Police seized Chaskey’s phone to provide evidence to present to the prosecutor, Presque Isle County Sheriff Joe Brewbaker said. He would not say whether police recovered audio of Fullerton’s conversation from the phone because police are still investigating the case.

On the same day that police seized Chaskey’s phone, Fullerton wrote Chaskey a letter saying she had violated a law prohibiting residents from using a device to record a private conversation.

Fullerton wrote that Chaskey was no longer allowed on school property. School staff had been instructed to call police if she came onto campus, including to sporting events, unless for a Board of Education meeting, he said.

Hillsdale defense attorney Daren Wiseley, representing Chaskey, said the men in the office should have had no expectation their conversation was private. Chaskey had entered through a door that clanged upon closing and had been “standing in plain view of the public” while recording the conversation, he said.

On Nov. 8, Chaskey filed a civil suit against the school district, Fullerton, Benson, and the Presque Isle County Sheriff’s Office.
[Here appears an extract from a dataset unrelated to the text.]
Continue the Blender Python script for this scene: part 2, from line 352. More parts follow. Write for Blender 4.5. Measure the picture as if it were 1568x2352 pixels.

Chaskey’s lawsuit alleges school officials used the recording to kick her off school property because she was outspoken at school board meetings and on social media and had strong convictions about the political and social nature of the school curriculum.

The lawsuit challenges the legality of the seizure of Chaskey’s phone and said school officials intentionally inflicted emotional distress on her by conduct that was “extreme, outrageous, and of a character not to be tolerated by a civilized society.”

Chaskey asks in the suit that the court order police to give her phone back, keep the school from enforcing the no-trespassing order, and award an unspecified amount in damages for emotional injury, violation of rights, and attorney fees.

Wiseley agreed to represent Chaskey at no cost, according to a blog post linked to his website, which also calls her “a target of cruel, insidious, and defamatory actions by Onaway School District’s Marxist agenda, corrupt administration, and spineless enablers.”

Chaskey will next appear in the 89th District Court on the eavesdropping charge on Tuesday. The court will set a date for the civil suit after it has proof the document has reached the Onaway School District, according to the Presque Isle County Clerk’s office.